No Centro de Gestão Empreendedora Fead, a inadimplência já atingiu os 26%. “Houve um aumento de 7% na quantidade de mensalidades atrasadas em relação ao mesmo período do ano passado”, afirma o diretor administrativo da instituição, Rodrigo Brina. Segundo ele, como a escola não pode reter o documento do aluno ou negar a transferência dele – além de cobrar juros de 1% ao mês e multa de 2%, considerados baixos –, os inadimplentes preferem quitar outros pagamentos em atraso. “Geralmente, as pessoas tendem a pagar dívidas que a incomodam mais. Por exemplo, um banco, que liga e faz a cobrança insistentemente é atendido mais prontamente que um estabelecimento que não cobra ostensivamente”, comenta o consultor financeiro Erasmo Vieira.

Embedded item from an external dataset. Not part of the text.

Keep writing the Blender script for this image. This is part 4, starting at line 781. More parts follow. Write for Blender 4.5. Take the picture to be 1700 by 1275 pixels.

Segundo Rodrigo, as mudanças no Fies também são determinantes para o avanço da inadimplência. “A entrada no ensino superior ficou difícil para uma parte da população. Agora, o governo está exigindo para o programa a nota máxima para as faculdades, sendo que a maioria delas não tem esse conceito. Por isso, acho que, no semestre que vem, a inadimplência vai piorar ainda mais”, comenta.
Para se adequar a essa realidade, a Fead, por exemplo, está fechando cursos, como os de agronomia e zootecnia. “O fechamento será gradativo e, além disso, vamos sair do Bairro Funcionários e nos mudar para uma região mais central”, revela Rodrigo, revelando que as mudanças na instituição começam no próximo semestre.